ここ数年、SNSで問題視されている誹謗中傷やヘイトなんかと比べると、どうにも見えづらいし、感じづらい。
なにかモヤモヤはあるものの、それがなんなのか言語化しづらい類のもの。

だけどそれらは、真綿で首を絞めるように、少しずつすこしずつ誰かを傷つけ蝕み、ころしていく。

社会はこんなものなんだ、という諦めを生む。
祝福されない存在なんだ、という悲しみを生む。
ときには、やり過ごすための嘘をつかせる。

飲み会が終わったあとに残ったのは、徒労感とお金と時間を無駄にしてしまったというみじめな気持ち。

なんで嫌な思いをしてまで、他の人がたくさん飲んでいた分を私が平等に払わなくちゃいけないんだろうという気分にまで、なってしまった。

そしてその矢印は、必然的に自分にも向いていく。

なんで飲み会に行くと言ってしまったのか。
なんで嫌な気分になったときに、それを伝えられなかったのか。
なんで、怒れなかったのか。

だけどそれと同時に、なんで傷つけられないために、自分が強くならなくちゃいけないんだという気持ちにもなる。
なぜ傷ついている側が、一方的に声を上げないとと、いつも頑張らなくちゃいけないんだという憤りも湧いてくる。

これは人からの受け売りだけど、声が大きい方や強い方ばかりが平然と生きていられる社会ではなく、「弱いままでいい」世界であってほしいと思う。

そのためにも、完璧でいることなんかできないけれど、少なくとも、無自覚な思い込みで人を傷つける可能性があるということに、自覚的でありたい。

私は、もともと飲み会にはあまり縁がないし、幸運にも、自分が人を傷つけるかもしれないという可能性をいつも心に留めている人たちばかりに囲まれている。

だからこそ、この心地よさが、大体の世界にはあるもんだと思ってしまっていたところがある。今回のできごとで、それを一気に薙ぎ倒された。

そういう意味で、無駄だと思ったお金と時間は、いい勉強だったし、必要なものだったとも言えるんじゃないかと、あとから納得している。
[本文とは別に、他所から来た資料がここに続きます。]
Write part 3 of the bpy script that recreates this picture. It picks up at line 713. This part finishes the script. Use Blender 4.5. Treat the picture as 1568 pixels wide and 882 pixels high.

同じコミュニティの中で留まっているだけでは、きっと忘れてしまう感覚だった。

社会は、やさしくないわけじゃない。びっくりするくらいの愛と想像力にあふれている人たちも、たくさんいる。

だけど気づくきっかけもなく、無自覚に差別を繰り返し、誰かを傷つけころしていく人たちもいるのだ。それは悲しいけれど、無自覚ゆえのタチの悪さみたいなものがある。

でもだからこそ、もし次に私が同じような場面に出会って、エネルギーがあるときだったら、その場にいる人たちに問いを投げかけ、一石投じてみたいなと思う。

水面に小石を放り込むように、ポチャんと落とされた小さな問いが、その場に波紋を広げ、なにかの気づきを生むきっかけとなり、いつか大きな変化につながっていくかもしれないという期待を持ちたいから。